Não seria possível concluir sem a crítica do System of a Down em relação à monetarização da vida, à vulgarização da morte e à indústria de armas em “Boom!”: Tenho andado por suas ruas, onde se ganha todo o seu dinheiro, onde choram todos os seus prédios e gravatas desinformadas trabalham. Revoltantes casas de gramado falso, abrigando todos os seus medos. Sensibilidade perdida para a TV, exagero de anúncios, Deus do consumo e e todas as suas fotos velhas parecendo boas, efeito dos espelhos. Filtrando informação aos olhos do público. Designado a dar lucro a seu vizinho, que cara. (...) A globalização moderna associada à condenações, morte desnecessária, Corporações da Morte manipulando suas frustrações, com a bandeira cegada, manufaturando consentimento. É o nome do jogo.
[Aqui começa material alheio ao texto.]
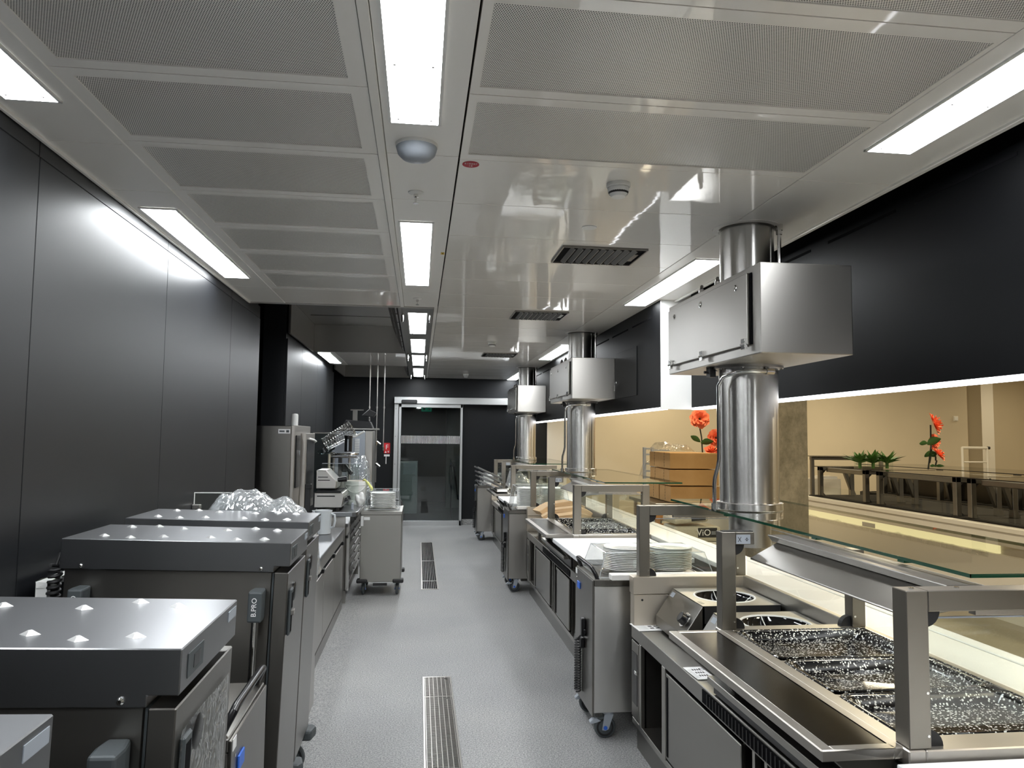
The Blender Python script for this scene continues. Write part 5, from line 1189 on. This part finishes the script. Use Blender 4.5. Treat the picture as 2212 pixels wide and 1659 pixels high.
# left flowers above the boxes (three separate stems), depth about 8.6 m
YF = 9.2
def P(px, py, y):          # pixel of the photograph -> point on the plane Y = y (used to lay out the far things)
    d_ = cr*((px-1106)/F_PX)+cu*(-(py-829.5)/F_PX)+cf
    s_ = y/d_.y; return Vector((d_.x*s_, y, CAM_Z+d_.z*s_))
def flower(label, px, py, r, yy, base_px, face, seed, leaves=()):
    c = P(px, py, yy); bpt = P(*base_px, yy)
    t = thing('paper_flower', label, 'flower', (bpt.x, yy, bpt.z))
    blossom(t, c, r, face, seed)
    mid = Vector(((c.x+bpt.x)/2+.01, yy+.01, (c.z+bpt.z)/2))
    f = Vector(face).normalized(); neck = c-f*.03
    obj('stem', B().tube([tuple(bpt), tuple(mid), tuple(neck-Vector((0, 0, .05))), tuple(neck)], .009, 8), 'stem', t)
    for (lx, ly, dx, dz, L_, w_) in leaves: leaf(t, P(lx, ly, yy-.01), (dx, -.25, dz), L_, w_)
flower('large coral paper flower on a tall stem above the cardboard boxes', 1511, 905, .13, 9.2, (1518, 985), (-.15, -1, .15), 1, ((1513, 955, -.8, .55, .18, .035), (1514, 957, .9, .25, .16, .045)))
flower('pale coral paper flower half behind the nearest steel duct', 1545, 946, .115, 9.25, (1541, 990), (.1, -1, .1), 2)
flower('small coral paper flower just above the top cardboard box', 1537, 974, .10, 9.15, (1537, 990), (0, -.6, 1), 3, ((1543, 972, .9, .3, .1, .03),))
# right flowers on the buffet
flower('tall coral paper flower turned sideways over the distant buffet', 2016, 916, .135, 8.0, (2005, 1014), (.75, -.6, .35), 4, ((2004, 958, -1, .12, .13, .03), (2003, 960, .8, .5, .17, .055), (2009, 985, -.6, .35, .09, .045), (2010, 985, .5, .35, .08, .045)))
flower('pale coral paper flower hidden behind the dark leaf over the buffet', 2016, 955, .10, 8.1, (2008, 1000), (.4, -1, 0), 5)
flower('low coral paper flower on a short stem, right over the buffet', 2026, 982, .095, 7.95, (2020, 1008), (.55, -.5, .6), 6, ((2020, 1007, -1, .2, .08, .018), (2020, 1007, 1, .15, .10, .018)))
# cardboard boxes
YB = 8.5
tb = thing('packing_table', 'grey table under the stacked cardboard boxes', 'table', (3.2, 8.8, 0))
zt = P(1480, 1086, YB).z
obj('top', B().box(2.70, 3.75, 8.4, 9.5, zt-.04, zt-.002), 'steel_dark', tb, .004)
for x in (2.75, 3.68):
    for y in (8.45, 9.42): obj('leg', B().box(x, x+.04, y, y+.04, 0, zt-.04), 'steel_dark', tb)
hb = (P(1480, 977, YB).z-zt)/3
def cbox(x0, x1, y0, y1, z0, z1, label):
    t = thing('cardboard_box', label, 'box', ((x0+x1)/2, (y0+y1)/2, z0), 'brown cardboard boxes')
    obj('carton', B().box(x0, x1, y0, y1, z0+.002, z1-.001), 'cardboard', t, .004)
    obj('lid_flap', B().box(x0+.002, (x0+x1)/2-.002, y0+.002, y1-.002, z1-.001, z1+.002), 'cardboard', t); obj('lid_flap', B().box((x0+x1)/2+.002, x1-.002, y0+.002, y1-.002, z1-.001, z1+.002), 'cardboard', t)
    b = B()
    ym = (y0+y1)/2
    for i in range(5): b.box(x0-.0015, x0, ym-.006+.004*(i % 2), ym+.004+.004*(i % 2), z0+.02+.035*i, z0+.045+.035*i)
    obj('side_print', b, 'tape', t)
x1a = P(1421, 1030, YB+.36).x; x2a = P(1447, 1030, YB).x
for r, rs_ in enumerate(('bottom', 'middle', 'top')):
    j = (.012, -.008, .0)[r]
    cbox(x2a+j, x2a+.60+j, YB+j, YB+.40+j, zt+hb*r+.001, zt+hb*(r+1)-.012, 'brown cardboard box, %s of the front stack' % rs_)
    cbox(x2a+.03-j, x2a+.60, YB+.47, YB+.87, zt+hb*r+.001, zt+hb*(r+1)-.012, 'brown cardboard box, %s of the rear stack' % rs_)
film_blob('plastic_film', x2a-.02, x2a+.45, YB+.3, YB+.8, zt+3*hb+.003, pr([(0, .02), (.2, .12), (.4, .06), (.7, .09), (1, .0)]), 'clear plastic film lying on top of the cardboard boxes', 17, .03, 'film_thin', 18, 10)
# goods seen under the guard
def P2(px, py, y): return P(px, py, y)
YW = 7.6; a = P(1415, 1107, YW); c = P(1465, 1150, YW)
t = thing('wooden_crate', 'open pine crate seen below the steel guard arm', 'crate', ((a.x+c.x)/2, YW+.2, c.z-.25))
for i in range(4): obj('slat', B().box(a.x, c.x+.1, YW, YW+.018, c.z-.22+.115*i, c.z-.14+.115*i), 'wood', t, .002)
for x in (a.x, a.x+.16): obj('post', B().box(x, x+.05, YW-.02, YW, c.z-.25, a.z), 'wood', t, .002)
for i in range(4): obj('slat', B().box(a.x-.02, a.x, YW, YW+.5, c.z-.22+.115*i, c.z-.14+.115*i), 'wood', t, .002)
tag(obj('low_table', B().box(a.x-.1, a.x+.5, YW-.10, YW+.6, c.z-.31, c.z-.26).box(a.x, a.x+.05, YW, YW+.05, 0, c.z-.31).box(a.x+.4, a.x+.45, YW, YW+.05, 0, c.z-.31), 'greyplastic', None, .003), 'low grey table carrying the crate and wrapped packs', 'table')
YV = 6.9; base = P(1472, 1176, YV); tp = P(1548, 1141, YV)
def pack(z0, z1, x0, x1, label, tilt, vio, light=True):
    t = thing('bottle_pack', label, 'pack', (0, 0, 0))
    obj('wrapped_bottles', B().box(0, x1-x0, 0, .35, 0, z1-z0), 'water', t, .03, 3)
    lb = obj('label_band', B().box((x1-x0)*.50, (x1-x0)*.90, -.003, 0, (z1-z0)*.30, (z1-z0)*.92), 'gasket', t)
    if vio:
        text('lettering', vio, .085, ((x1-x0)*.62, -.0035, (z1-z0)*.60), (1, 0, 0), (0, 0, 1), 'paper', lb)
        obj('small_print', B().box((x1-x0)*.78, (x1-x0)*.87, -.0035, -.003, (z1-z0)*.5, (z1-z0)*.56).box((x1-x0)*.78, (x1-x0)*.87, -.0035, -.003, (z1-z0)*.62, (z1-z0)*.68), 'lightgreyplastic', lb)
    t.location = (x0-.05, YV, z0); t.rotation_euler = (0, tilt, 0)
pack(base.z+.02, tp.z+.015, base.x-.02, tp.x+.10, 'wrapped bottle pack lettered VIO below the near glass guard', 0, 'ViO')
pack(tp.z+.03, tp.z+.10, base.x-.02, tp.x-.02, 'wrapped pack lying tilted on top of the lettered bottle pack', -.08, None)
tag(obj('pack_base', B().box(base.x-.06, tp.x+.14, YV-.03, YV+.38, .0, base.z+.018), 'beige_white', None, .004), 'pale carton under the lettered bottle pack', 'box')
a = P(1516, 1092, 8.0); c = P(1570, 1135, 8.0)
tag(obj('white_carton', B().box(a.x, c.x+.2, 8.0, 8.3, 0, a.z), 'beige_white', None, .004), 'plain white carton between the wrapped packs and the boxes', 'box')
# wire trolley left of the boxes
t = thing('wire_trolley', 'grey tubular trolley under thin plastic beside the cardboard boxes', 'trolley', (2.95, 10.2, 0))
pa, pb = P(1392, 966, 10.2), P(1409, 966, 10.2)
for p in (pa, pb):
    obj('upright', B().box(p.x-.02, p.x+.02, 10.18, 10.22, 0, p.z), 'lightgreyplastic', t, .004); obj('upright', B().box(p.x-.02+.25, p.x+.02+.25, 10.6, 10.64, 0, p.z-.1), 'lightgreyplastic', t, .004)
for z in (pa.z-.02, pa.z-.10, pa.z-.23, pa.z-.33, .5, .3): obj('cross_bar', B().box(pa.x, pb.x, 10.19, 10.21, z-.012, z+.012).box(pb.x, pb.x+.25, 10.2, 10.22, z-.03, z-.01), 'lightgreyplastic', t)
for x in (pa.x, pb.x): obj('wheel', B().cyl((x, 10.18, .05), (x, 10.22, .05), .05, n=16), 'gasket', t)
film_blob('plastic_film', pa.x-.08, pb.x+.3, 10.1, 10.35, pa.z-.55, pr([(0, .05), (.2, .35), (.6, .42), (1, .1)]), 'thin clear plastic film hung over the grey tubular trolley', 23, .03, 'film_thin', 16, 10)
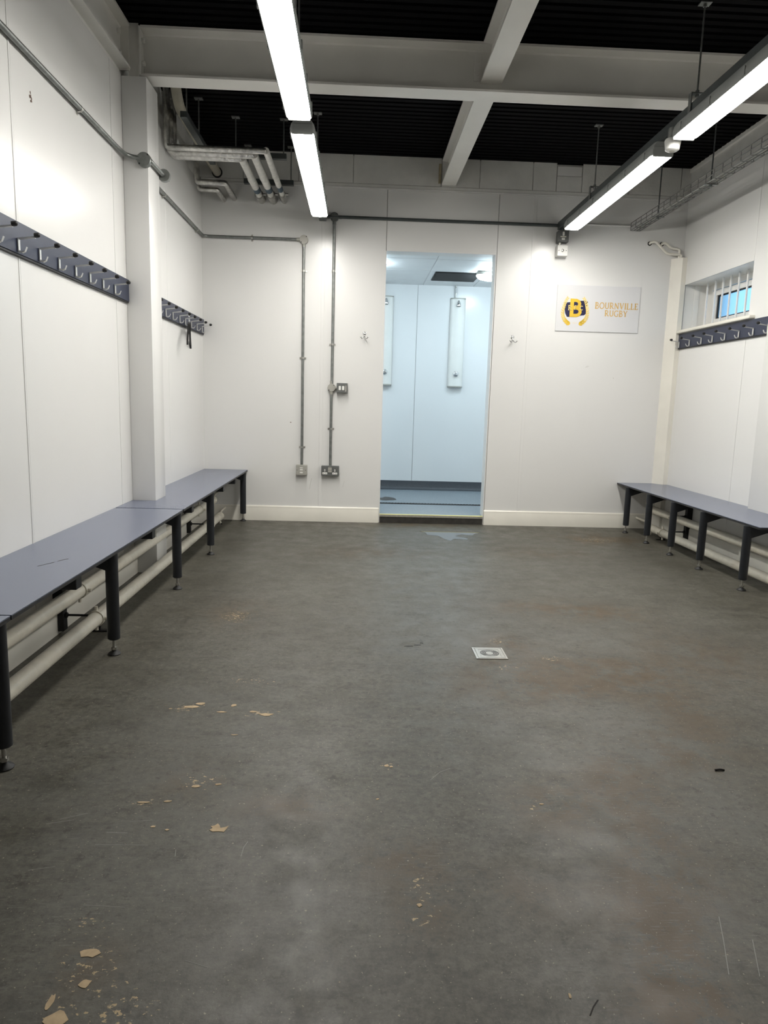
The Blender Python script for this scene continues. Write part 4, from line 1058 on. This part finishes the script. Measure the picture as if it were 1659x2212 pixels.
# ------------------------------------------------------------------ floor drain and puddle
fd = thing('floor_drain', 'square stainless steel floor drain with round slotted grate', 'drain', (.5545, 2.706, 0))
fx, fy, fh = .5545, 2.706, .0635
b = MB(); bm = b.bm
def sq(h, z): return [bm.verts.new((fx + sx * h, fy + sy * h, z)) for sx, sy in ((-1, -1), (1, -1), (1, 1), (-1, 1))]
R = [sq(fh, .0), sq(fh, .003), sq(fh - .007, .003), sq(fh - .0075, .0012), sq(fh - .010, .0012), sq(fh - .0105, .0035), sq(fh - .022, .0035)]
for a, c in zip(R, R[1:]):
    for i in range(4): bm.faces.new((a[i], a[(i + 1) % 4], c[(i + 1) % 4], c[i]))
bmesh.ops.recalc_face_normals(bm, faces=bm.faces)
b.build('frame', 'steel', fd)
b = MB(); b.box(fx - .0415, fx + .0415, fy - .0415, fy + .0415, .0005, .0028, .001, 1); gr = b.build('grate', 'steel', fd)
bsl = MB()
for rr in (.018, .024, .030, .036):
    for side in (0, math.pi):
        pts = [(fx + rr * math.cos(side + a), fy + rr * math.sin(side + a), .0028) for a in [(-.85 + 1.7 * i / 8) for i in range(9)]]
        bsl.ribbon(pts, .0034, (0, 0, 1), .0004)
for i in range(-5, 6):
    for sg_ in (-1, 1):
        x = i * .0052
        r0, r1 = math.sqrt(max(0, .0155 ** 2 - x * x)), math.sqrt(.0375 ** 2 - x * x)
        r0 = max(r0, abs(x) * 1.02)
        if r1 - r0 > .006: bsl.ribbon([(fx + x, fy + sg_ * r0, .0028), (fx + x, fy + sg_ * r1, .0028)], .0024, (0, 0, 1), .0004)
o = bsl.build('slots', 'black', gr); o['kind'] = 'stuff'
pd = MB(); pd.prism([(x, y, .0004) for x, y in ((.500, 5.42), (.60, 5.46), (.70, 5.44), (.80, 5.47), (.93, 5.46), (.99, 5.42), (.93, 5.35), (.90, 5.28), (.82, 5.31), (.76, 5.24), (.84, 5.16), (.84, 5.11), (.74, 5.13), (.70, 5.05), (.66, 5.12), (.63, 5.24), (.55, 5.27), (.545, 5.36))], (0, 0, .0008))
tag(pd.build('puddle', 'water'), 'shallow puddle on the floor in front of the doorway', 'puddle')
b = MB(); b.tube([(1.025, 1.797, .003), (1.04, 1.799, .004), (1.052, 1.797, .003)], .0028, .005, 7); tag(b.build('twig', 'twig', smooth=60), 'tiny dark twig lying on the floor near the window side', 'twig')
b = MB()
for k in range(7):
    q = rough_poly(2.882 + random.uniform(-.012, .012), 2.093 + random.uniform(-.018, .018), .005, .007, 7); b.prism([(XL + .0003, y, z) for y, z in q], (.0005, 0, 0))
o = tag(b.build('wall_stain', 'stain'), 'small brown chipped mark on the wall below the conduit', 'stain'); o['kind'] = 'stuff'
O importante é o dinheiro, ninguém dá a mínima. 4000 crianças famintas deixam-nos a cada hora: Morrem de fome, enquanto bilhões são gastos em bombas, a criar chuvas de morte.”

O rock, portanto, como manifestação cultural originária da margem e engajada em desmascarar as “verdades” postas se constitui em espaço riquíssimo para o olhar criminológico, uma vez que denuncia de forma artística e pulsante a forma como, no cotidiano, a sociedade, por seus poderes instituídos ou não, patrocina um mundo mais preconceituoso, desigual e violento.